For the thousand wounded likely to come through daily there are six fully-trained nurses and myself, besides the male staff of R.A.M.C. doctors and orderlies, and two or three Red Cross surgeons and lady doctors.
Ten beds and a number of sacks of straw form the main equipment. Planks, supported by two packing-cases, are the dressing-table. At one end men are engaged in putting in three extemporary baths, others whitewashing the walls.
A boatload had just left for England as I came in, and we proceeded to get a meal for those who remained. But it was a struggle to get sufficient tea out of the orderlies, who had been working all night and were dead beat. The men's delight at the bread and old newspapers we had brought in was incredible.
Those who were able to, clustered round the solitary stove in the centre. Great rough, bearded fellows, covered with mud from the trenches in which they have lived for weeks, how different they look from those who set out! The worst cases lay on their stretchers as they had arrived. One said simply, as I took him his tea, "This is heaven, Sister."
A tall, dark man entered—the C.O., someone said. "Take those two Germans down to the boat," I heard him order. Then, turning to us, "You'd better come to our mess-room and get some tea yourselves," he said. "Four trainloads are expected in shortly."
We trooped into the small sanctum dignified by the name of "mess-room," where the Major's orderly was busy preparing tea on a Primus stove. There was no milk, but the bitter black beverage out of the large tin mugs was welcome none the less.
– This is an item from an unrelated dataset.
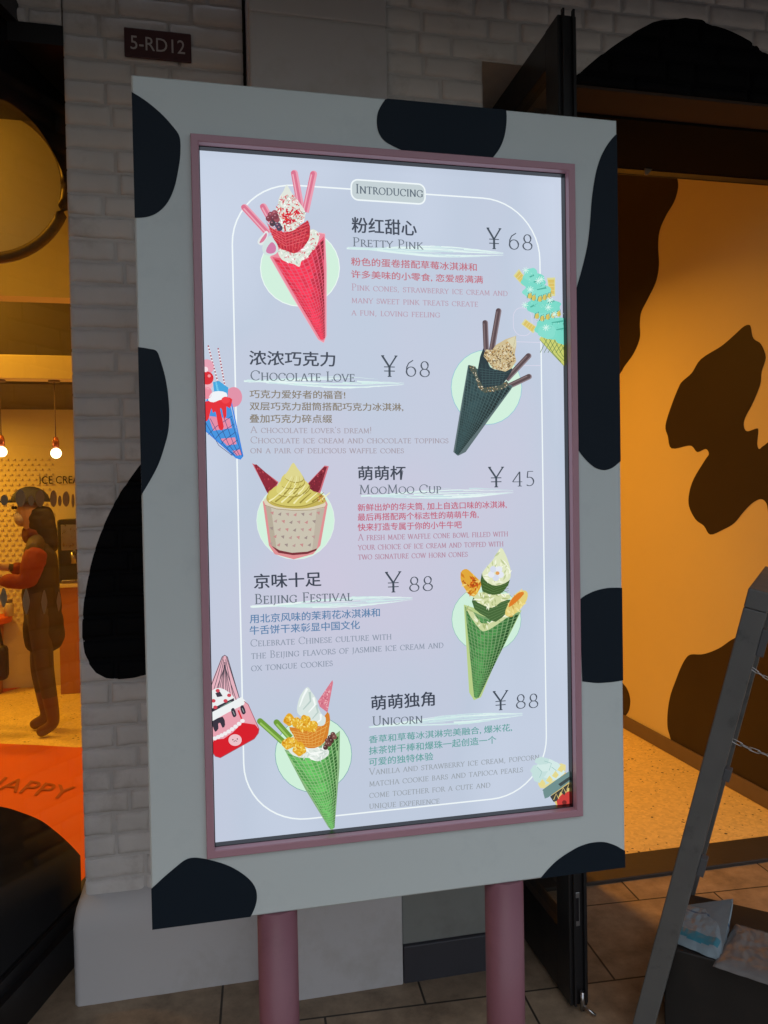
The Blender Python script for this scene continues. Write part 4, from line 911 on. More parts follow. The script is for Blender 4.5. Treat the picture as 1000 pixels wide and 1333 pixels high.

Someone had secured a cake that we cut with a sword as the cleanest thing present.
Next to the mess-room are the officers' quarters (into which we were privileged to take one glance)—small whitewashed cubicles furnished with a camp bed, a shaving-glass about three inches by six inches in size, and an old sugar-box converted into a washstand.
Tea finished, we set to work to get "beds" ready for the next batch, the first of the four trainloads expected. Ten bedsteads for a thousand men! It sounds almost incredible, but it is nevertheless true; and although we are told that more are expected at any moment, we have only wooden pallets at present and a limited supply of blankets. One to lie on, two for cover, a coat for a pillow was the order of the day until a pile of mattresses came in.